Avila, assistant general manager of the Detroit Tigers for nine years, was on the Mets’ original list of candidates and could have received permission from the Tigers to talk to the Mets, but he chose not to.
“In my contract extension I signed a couple years ago,” Avila said by telephone from Detroit, “it says the Tigers have the right to not give permission to any team that would want to interview Jack Zduriencik.”
In this instance, however, president and general manager Dave Dombrowski was prepared to give Avila permission to talk to the Mets because he is going into the last year of his contract.
“He said I could do it,” Avila related, “but I said no. I’m happy where I am. I’ve been with Dave for almost 20 years, and we have a very good relationship. I’ve been here since 2002, I make enough money and Mr. and Mrs. Ilitch are like family.
“I have as much to do as anybody as far as responsibilities in all aspects of the organization. I just didn’t think it was the right fit for me at this time. I don’t think I have to go anywhere. I think it’s a better fit for me.”

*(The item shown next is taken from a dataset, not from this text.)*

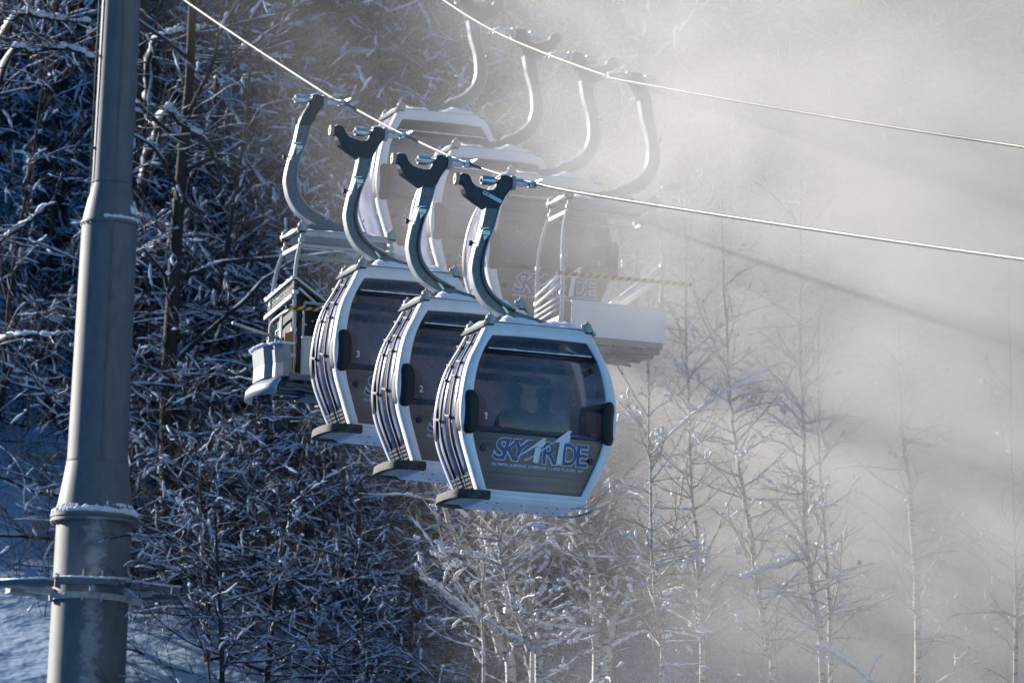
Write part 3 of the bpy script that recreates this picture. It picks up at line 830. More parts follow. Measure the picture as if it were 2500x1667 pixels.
# curved side bin: bulging sheet with folds, closed below by a curled toe board
b = MB(); pts = [(-.70,-.60),(-.84,-.62),(-.92,-.50),(-.93,-.34),(-1.01,-.28),(-1.02,.0),(-1.0,.30),(-.93,.48),(-.86,.60),(-.72,.60)]
rows = []
for x, y in pts: rows.append([(x, y, -1.98), (x*1.0-.0, y, -1.80), (x-.03, y, -1.55)])
P = np.array(rows); N = np.zeros_like(P); N[..., 0] = -1
b.slab(P, N, .012); bin_ = b.build('side_bin', M['bin'], wk, smooth=False)
b = MB()
for i in range(len(pts)-1):
    p = np.array(pts[i]); q = np.array(pts[i+1])
    for t in (0, .33, .66):
        c = p+(q-p)*t; b.blob((c[0]-.03, c[1], -1.54), (.05,.06,.022), .25, i*3+int(t*10), 1)
b.build('bin_snow', M['snow'], bin_)
b = MB(); b.box((-.76,-.60,-1.66), (.16,.012,.50), Matrix.Rotation(R(0), 4, 'Z')); b.prism([(-.84,-1.42),(-.70,-1.36),(-.70,-1.92),(-.84,-1.92)], -.585, -.575); b.build('bin_gate', M['gold'], wk, smooth=False)
rows = []
for y in np.linspace(-.60, .60, 13):
    e = 1-(abs(y)/.75)**3*.35
    rows.append([(-.74, y, -1.96), (-.90*1, y, -1.98), (-1.03*e-.02, y, -2.02), (-1.10*e-.02, y, -2.10), (-1.11*e-.02, y, -2.22)])
P = np.array(rows); N = np.zeros_like(P); N[..., 0] = -1; N[..., 2] = 0
b = MB(); b.slab(P, N, .015); b.build('toe_board', M['sheet'], wk, smooth=True)
b = MB(); hazard_bar(b, (-.86,-.66,-1.075), (.72,-.66,-1.06)); b.build('hazard_bar', [M['black'], M['orange']], wk, smooth=False)
b = MB(); b.tube([(-.60,-.63,-.99),(.72,-.63,-.99)], .02, 8); b.tube([(-.60,-.63,-.99),(-.60,-.63,-1.95)], .016, 8)
b.tube(arc([(-.76,-.55,-1.08),(-.78,-.1,-1.10),(-.78,.30,-1.15),(-.77,.40,-1.30),(-.77,.42,-1.95)], 4), .02, 8)
for y in (-.12, -.18): b.tube([(-.77,y,-1.08),(-.77,y,-1.95)], .014, 6)
b.tube([(-.76,.12,-1.28),(-.76,-.15,-1.28)], .014, 6); b.tube([(-.76,.12,-1.28),(-.76,.12,-1.95)], .014, 6)
b.build('guard_rail', M['galv_light_and_sunlit_rim'], wk)
b = MB(); b.tube([(-.55,.35,-1.36),(-1.42,-.1,-1.26)], .022, 8); b.build('tow_bar', M['galv_light_and_sunlit_rim'], wk)
# black louvred canopy standing in the carrier
b = MB()
b.bar((-.80,-.40,-.86), (-.02,-.40,-1.45), .01, .01)
def quad_slab(bb, a, c, d, e, th):
    a, c, d, e = [np.array(v, float) for v in (a, c, d, e)]
    n_ = np.cross(c-a, e-a); n_ /= np.linalg.norm(n_); V = [a, c, d, e, a-n_*th, c-n_*th, d-n_*th, e-n_*th]
    bb.add(V, [(0,1,2,3),(7,6,5,4),(0,4,5,1),(1,5,6,2),(2,6,7,3),(3,7,4,0)])
b = MB()
quad_slab(b, (-.70,-.50,-.66), (.15,-.50,-1.22), (.15,.60,-1.22), (-.70,.60,-.66), .03)
quad_slab(b, (-.73,-.58,-.68), (-.73,.72,-.80), (-.73,.72,-.98), (-.73,-.58,-.86), .03)
can = b.build('canopy', M['black'], wk, smooth=False)
b = MB()
b.bar((-.76,-.60,-.66), (-.76,.72,-.79), .03, .03); b.bar((-.76,-.60,-.90), (-.76,.72,-1.02), .035, .05)
b.bar((-.70,-.52,-.65), (.16,-.52,-1.21), .03, .03); b.bar((-.66,-.53,-.78), (.05,-.53,-1.32), .03, .03)
b.build('canopy_trim', M['galv_light_and_sunlit_rim'], can, smooth=False)
b = MB()
for k_ in range(12):
    t = k_/11
    for o_ in (0, .055, .11): b.lathe([(0,-.008),(.011,-.006),(.011,.0)], (-.765, -.54+1.2*t, -.735-.115*t-o_+.0), 6, 'x')
for k_ in range(9):
    b.lathe([(0,-.01),(.012,-.008),(.012,0)], (-.55+.085*k_, -.575, -1.27+.052*k_), 6, 'y'); b.lathe([(0,-.01),(.012,-.008),(.012,0)], (-.20+.075*k_, -.575, -1.40+.05*k_), 6, 'y')
b.build('bolt', M['zinc'], can)
b = MB(); b.box((-.45,.1,-1.15), (.42,.8,.40)); b.box((-.05,-.45,-1.30), (.55,.20,.36)); b.box((.0,.1,-1.55), (1.2,.9,.7))  # dark boxes standing in for the shade inside the canopy
b.build('dark_shade_infill', M['interior'], can, angle=40)
b = MB(); 
for i in range(9): b.blob((-.745+random.uniform(-.01,.01), -.5+i*.15, -.655-.0125*i*1.0), (.03,.09,.022), .3, i)
b.build('canopy_snow', M['snow'], can)
place(wk, (-2.365,108.384,18.428), A_LINE, 'open steel work carrier with black bolted canopy and striped bar, behind cabin 3', 'work carrier', 'open carriers at the ends of the cabin groups')

bk = base_carrier('basket_carrier')
hanger(bk, False, False)
# built in carrier space; the carrier is turned round on the far cable, so its +Y end faces the camera
b = MB(); b.box((-.10,.625,-1.70), (1.36,.012,.46)); b.box((-.10,.63,-1.46), (1.38,.03,.02)); b.build('front_panel', M['white'], bk, smooth=False)
b = MB(); b.box((.735,0,-1.80), (.012,1.1,.26)); b.build('side_panel', M['white'], bk, smooth=False)
b = MB(); hazard_bar(b, (.82,.66,-1.10), (-1.12,.66,-1.09)); b.build('hazard_bar', [M['black'], M['orange']], bk, smooth=False)
b = MB()
for z0, z1, r_ in ((-1.62,-1.57,.016), (-1.54,-1.49,.016), (-1.46,-1.41,.016), (-1.37,-1.25,.024), (-1.25,-1.10,.018)):
    b.tube([(.745,-.52,z0), (.745,.56,z1)], r_, 6)
b.tube([(.70,.60,-1.00),(.70,.60,-1.95)], .016, 6); b.build('guard_rail', M['white'], bk)
b = MB(); b.tube([(.02,.45,-1.50), (-.86,.52,-.76)], .05, 10); b.tube([(-.12,.2,-1.50), (-.90,.3,-.90)], .04, 10); b.build('loaded_pipe', M['white'], bk)
b = MB(); b.box((-.98,0,.36), (.26,.10,.08), Matrix.Rotation(R(14), 4, 'Y')); b.tube([(-.78,0,.30),(-.9,0,.34)], .02, 6)
b.build('bracket_plate', M['white'], bk, smooth=False)
b = MB(); b.box((-.635,-.095,1.12), (.07,.03,.12)); b.build('tag', M['yellow'], bk, smooth=False)
place(bk, (1.166,112.366,19.735), A_LINE+math.pi, 'open basket carrier with pale side panels and slanting pipes, fading into the mist', 'basket carrier', 'open carriers at the ends of the cabin groups')

# ------------------------------------------------------------------ haul ropes
def rope(name, pts, label):
    P = arc(np.array(pts), 24)
    seg = np.linalg.norm(np.diff(P, axis=0), axis=1); s_ = np.concatenate([[0], np.cumsum(seg)])
    step = .045; S = np.arange(0, s_[-1], step)
    C = np.stack([np.interp(S, s_, P[:, k]) for k in range(3)], 1)
    d = np.gradient(C, axis=0); d /= np.linalg.norm(d, axis=1)[:, None]
    n1 = np.cross(d, (0, 0, 1.)); n1 /= np.linalg.norm(n1, axis=1)[:, None]; n2 = np.cross(n1, d)
    b = MB()
    for k in range(6):
        a = S*2*math.pi/.30+k*math.pi/3
        Q = C+.0115*(np.cos(a)[:, None]*n1+np.sin(a)[:, None]*n2)
        b.tube(Q, .0092, 6, caps=False)
    o = b.build(name, M['rope']); props(o, label, 'haul rope', 'haul ropes of the gondola lift')
M['rope'] = mat('haul_rope_wire', (.24,.235,.22), .5, .5, noise=(40, (.12,.12,.115), .4, .7, 2))
gl = np.array((-math.sin(A_LINE), math.cos(A_LINE), 0))
fr = [(9.6,69.3,11.5), (7.9,74.8,12.55), (6.099,80.697,13.732),(5.208,83.611,14.324),(3.328,89.761,15.603),(1.142,96.913,17.121),(.198,100.,17.81),(-.625,102.692,18.50),(-1.487,105.513,19.345),(-2.365,108.384,20.275),(-2.728,109.57,20.66),(-4.924,116.753,23.248),(-7.6,125.5,26.6),(-9.2,130.8,28.8)]
rr = [(10.4,82.1,14.9),(7.008,93.258,17.164),(5.975,96.639,17.907),(3.793,103.776,19.526),(1.391,111.631,21.366),(1.166,112.366,21.56),(.361,115.,22.33),(-.456,117.673,23.17),(-1.309,120.464,24.2),(-2.6,124.7,25.9),(-4.5,130.9,28.6)]
rope('haul_rope', fr, 'near twisted steel rope running over cabins 1, 2 and 3')
rope('haul_rope', rr, 'far twisted steel rope running over the misty cabins, top right')

# ------------------------------------------------------------------ tower
def make_tower():
    root = empty('lift_tower'); tx, ty = -6.49, 130.0
    root.location = (tx, ty, float(ground_z(tx, ty))); z0 = root.location.z
    def seg(name, prof, mt=M['tower'], parent=root, k=48):
        b = MB(); b.lathe([(r_, z-z0) for r_, z in prof], (0,0,0), k); return b.build(name, mt, parent, angle=35)
    # heights worked out from the photograph: flanges at z 17.6, 22.4
    seg('lower_tube', [(.645,z0-1),(.635,12),(.605,17.18),(.60,17.41)])
    seg('base_flange', [(.60,17.37),(.705,17.37),(.705,17.41),(.69,17.415),(.69,17.435),(.705,17.44),(.705,17.485),(.60,17.49)])
    seg('lower_cone', [(.60,17.48),(.655,17.49),(.60,17.66),(.545,17.98),(.49,18.34)])
    seg('middle_tube', [(.492,18.335),(.496,18.35),(.496,18.365),(.483,18.37),(.446,21.95),(.442,22.20)])
    seg('collar', [(.442,22.175),(.460,22.18),(.463,22.20),(.460,22.22),(.43,22.225)])
    seg('upper_cone', [(.445,22.22),(.43,22.28),(.35,22.68),(.315,22.85)])
    seg('upper_tube', [(.318,22.84),(.330,22.85),(.330,22.87),(.318,22.875),(.31,24.5),(.30,27.5),(.29,31.5),(0,31.6)])
    b = MB()
    b.tube([(-.345,-.10,22.3-z0),(-.345,-.10,25-z0),(-.335,-.10,31-z0)], .012, 6)
    for z in (23.4, 24.9, 26.4): b.box((-.325,-.10,z-z0), (.05,.03,.04))
    b.build('safety_cable', M['rail'], root)
    b = MB()
    for k_ in range(28):
        t = 2*math.pi*k_/28
        for z, r_ in ((17.36, .675), (22.165, .452)):
            b.lathe([(0,-.016),(.014,-.016),(.014,0)], (r_*math.cos(t), r_*math.sin(t), z-z0+.0), 6)
    b.build('flange_bolt', M['galv'], root, smooth=False)
    b = MB(); b.bar((.085,-.485,18.4-z0), (.085,-.452,22.1-z0), .012, .012); b.bar((.07,-.318,22.9-z0), (.07,-.305,31-z0), .010, .010); b.build('weld_seam', M['tower'], root, smooth=False)
    rs = np.random.default_rng(3)
    b = MB()
    def ring(r_, z, a0, a1, w_, h, n_=40):
        for t in np.linspace(a0, a1, n_):
            q = .55+.6*abs(mnoise.noise((math.cos(t)*2.3, math.sin(t)*2.3, z)))+.25*rs.random()
            b.blob((r_*math.cos(t), r_*math.sin(t), z-z0+h*q*.3), (w_*q, w_*q, h*q), .3, int(t*100+z*7), 1)
    ring(.64, 17.51, 0, 2*math.pi, .075, .075, 90); ring(.58, 17.59, -1.2, 1.2, .05, .09, 26); ring(.60, 17.57, -2.9, -2.0, .04, .07, 14)
    ring(.435, 22.25, -1.7, 1.3, .032, .045, 50); ring(.40, 22.37, -.55, .35, .035, .11, 16); ring(.375, 22.50, -.25, .15, .02, .08, 6)
    b.build('ring_snow', M['snow'], root)
    # work platform: three angled planks on brackets
    zp = 16.33
    pl = empty('platform'); pl.parent = root; pl.location = (0, 0, zp-z0)
    pw = MB(); sn = MB(); br = MB()
    for (a, c) in (((-.44,-.92), (.58,-.98)), ((-1.42,-.15), (-.62,-.62)), ((1.36,-.22), (.60,-.72)), ((-1.35,.6),(-.4,.95)), ((1.3,.6),(.4,.95))):
        pw.bar((*a, 0), (*c, 0), .26, .085); sn.bar((*a, .058), (*c, .058), .25, .03)
        m_ = ((a[0]+c[0])/2, (a[1]+c[1])/2)
        for k_ in range(7):
            t = k_/6; sn.blob((a[0]+(c[0]-a[0])*t, a[1]+(c[1]-a[1])*t, .072), (.10,.12,.018), .3, k_)
        br.bar((m_[0], m_[1], -.08), (m_[0]*.45, m_[1]*.45, -.10), .08, .10)
    br.lathe([(.615,-.22),(.66,-.22),(.66,-.12),(.615,-.12)], (0,0,0), 40)
    for x, y in ((-.10,-.66), (.20,-.66), (-.62,-.24), (.63,-.2)):
        br.box((x, y, .12), (.025,.07,.22)); br.box((x, y, -.2), (.03,.08,.12))
    pw.build('plank', M['galv'], pl, smooth=False); sn.build('plank_snow', M['snow'], pl); br.build('bracket', M['galv_light_and_sunlit_rim'], pl, smooth=False)
    # cross arm and sheaves above the frame
    b = MB(); b.box((0,0,29.6-z0), (5.6,.4,.45), Matrix.Rotation(A_LINE, 4, 'Z')); b.build('cross_arm', M['galv'], root, smooth=False)
    props(root, 'tall galvanised steel lift tower with snow-ringed flanges and a small work platform', 'lift tower')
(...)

Under the commissioner’s hiring rules for decision-making positions, the Mets had to interview a member of a minority so they selected Brown, an African-American, who is a special assistant to the Toronto general manager.
He was never a serious candidate and didn’t make the cut. The Mets announced Friday that the finalists are Sandy Alderson and Josh Byrnes. Even that aspect of their search is a charade.
Unless they want to go cheap, they are not about to reject Alderson and hire Byrnes, whom the Arizona Diamondbacks fired last season halfway through the third year of an eight-year contract. The Diamondbacks obviously did not think much of the job Byrnes did if they were willing to pay off the 5 ½ years remaining on his contract.
If, on the other hand, the Mets were to hire Byrnes, they could pay him less than the going rate for general managers with his salary being deducted from what Arizona owes him.
Alderson would cost more, but the Mets would do far better from a public relations standpoint hiring Alderson. He also would be a better general manager as long as he remembers how to do the job. He hasn’t been a general manager since 1997.
GIRARDI’S GYRATIONS
If Joe Girardi were seeking a job managing somewhere, he wouldn’t want to use Game 4 of the American League Championship Series as his resume. Just about every decision the Yankees’ manager made turned out to be disastrous and led to nearly all of the runs the Rangers scored in their 10-3 victory:
With a runner at second and two out in the sixth and the Yankees ahead, 3-2, Girardi left A.J. Burnett in the game and ordered an intentional walk for David Murphy.
Bengie Molina hit a 3-run home run.
After David Robertson retired the first two batters in the seventh, Girardi replaced him with Boone Logan.
Josh Hamilton hit a home run.
Girardi brought in Joba Chamberlain for Logan,
Vladimir Guerrero doubled, Nelson Cruz walked and Ian Kinsler singled home Guerrero.
In the ninth, Girardi replaced Chamberlain with Sergio Mitre.
Hamilton hit a home run, Guerrero got an infield single and Cruz hit a home run.
If that series of strategic backfires weren’t sickening enough for the manager, the Yankees did it again in Game 6. With the Yankees just having tied the game, 1-1, the Rangers had a runner at third with two out in the fifth and Hamilton coming to bat.
Girardi held up four fingers, signifying an intentional walk, Hamilton’s second in three innings. In the third inning, Guerrero popped to second for the third out, but this time he laced a tie-breaking, two-run double to center.
Girardi had one backfiring move left. He brought in Robertson, and immediately Cruz crashed a crushing two-run homer.